Non si fa, eccezionalmente, dietrologia dietro la cessione di Kakà. E questo può piacere al lettore. Ma purtroppo non se ne fa per la sudditanza estrema dei giornalisti sportivi ai potenti – quando infieriscono su Moggi è perché Moggi è brutto e malvestito, non sa neanche parlare, e conta meno di un ufficiale dei carabinieri. La chiave è l’ossequio, la prosternazione, l’adorazione, all’idea della squadra tutte stelle. Perché è l’idea di squadra dei potenti.
Non a una squadra, questa o quella, tutte stelle, che abbia deliziato i tifosi, i nostri cronisti sono prosternati. Questa squadra non c’è. Ma all’idea dell’opulenza, che più soldi si mettono e più il calcio è bello, dei palloni sgonfiati del Chelsea e Real Madrid. E di nessun altro, perché questa idea di calcio opulento ha avuto due soli applicazioni, il Chelsea del boiardo russo Abramovich, ricco delle miniere di Stato, e il Real Madrid degli inverosimili immobiliaristi spagnoli – in qualsiasi altro ordinamento, anche in Botswana, solo po’ meno spaccone cioè, sarebbero tutti in galera.
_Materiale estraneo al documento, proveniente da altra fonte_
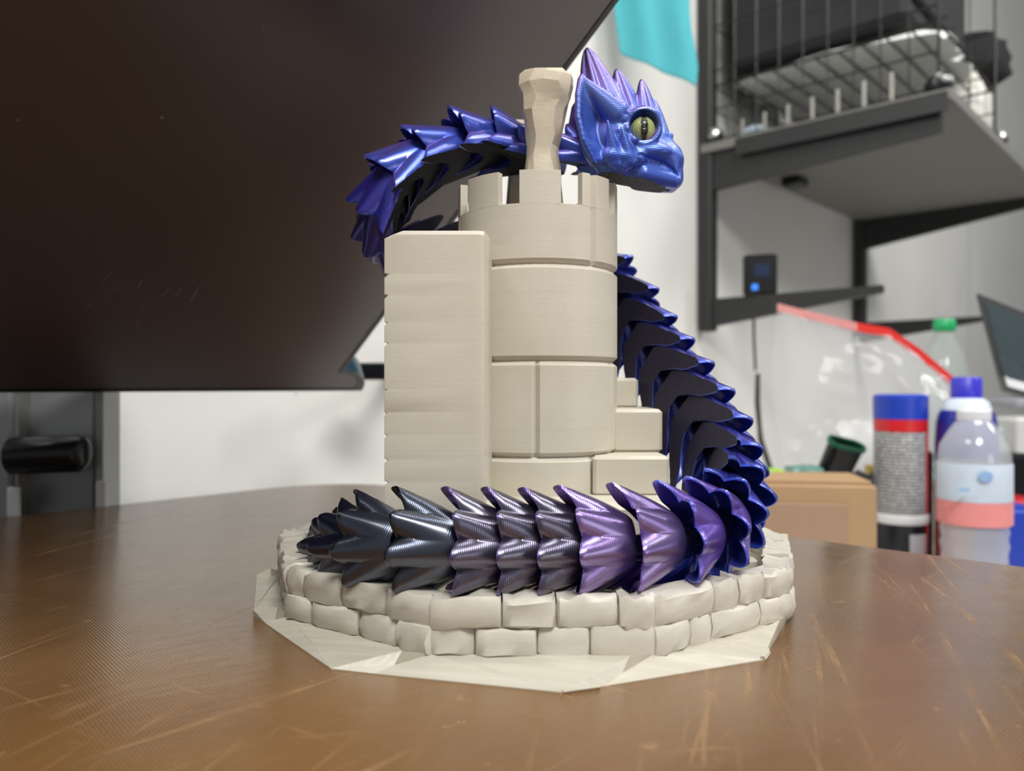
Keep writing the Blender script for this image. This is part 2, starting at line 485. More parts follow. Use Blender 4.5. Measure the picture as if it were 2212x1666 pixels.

O meglio ne ha avuti quattro, poiché l’Inter dei Moratti ha questa ambizione, l’accozzaglia più assurda da una diecina d’anni di superingaggi, e indigesta, e l’ultimo Milan, Milano non può essere di meno, in spacconeria, a nessuno.
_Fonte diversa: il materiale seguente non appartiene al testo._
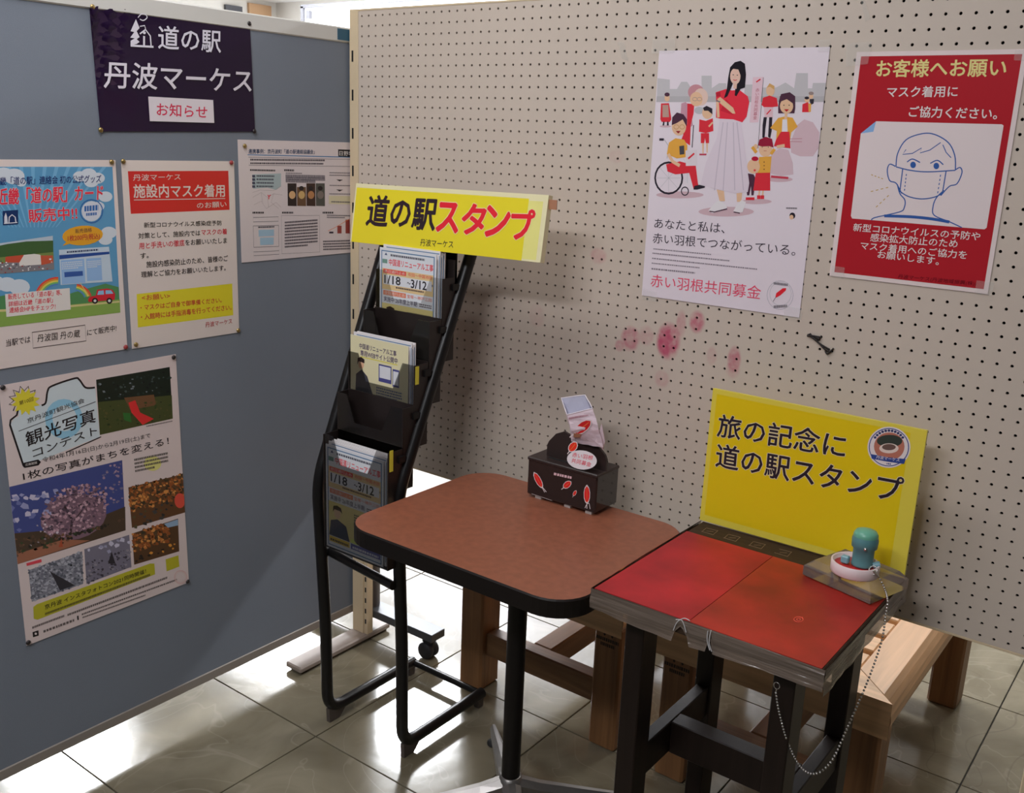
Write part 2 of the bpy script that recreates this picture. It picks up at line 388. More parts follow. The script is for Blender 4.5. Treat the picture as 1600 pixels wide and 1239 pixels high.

Queste squadre non vincono, e non divertono. Neppure i miliardari. Se i miliardari le costruiscono è per le loro strategie finanziarie e fiscali, perché li fanno in qualche modo guadagnare. Che c’entra il calcio? Può fare piacere che ci siano dei soldi nello sport, ma che c’entrano con l’atletismo, la classe, il brio? Nel calcio poi, che è sport di squadra – il cui bello è essere gioco di squadra. Il calcio i soldi lo hanno soffocato più che promosso, e si vede in Inghilterra, Spagna e Italia. Al confronto con il cacio africano, o sudamericano, o francese, olandese, così pieni di talenti sempre nuovi.
I risultati del calcio ricco sono debiti e strafottenza. Non c’è nemmeno la soddisfazione dei soldi, non per i calciatori che ne sarebbero protagonisti: di fronte al capriccio di boiardi e petrolieri si vedono ovunque giocatori ingrigiti e spenti, troppi anche finiti male, Vieri, Ronaldo, Adriano. Squadre che “vincono” quando gli altri sono fuori gara. O, in Italia, con i De Marco e i Rosetti. L’allenatore “vincente” dell’Inter, Mancini, non lo cerca nessuno. Di una Inter che ha distrutto, letteralmente, un ottima buona nazionale, per nessun motivo se non la instabilità del padrone: Toldo, Pasquale, Grosso, Cannavaro, Materazzi, Pirlo, Cristiano Zanetti, Morfeo, Semioli, Vieri, Corradi, allenatore Lippi.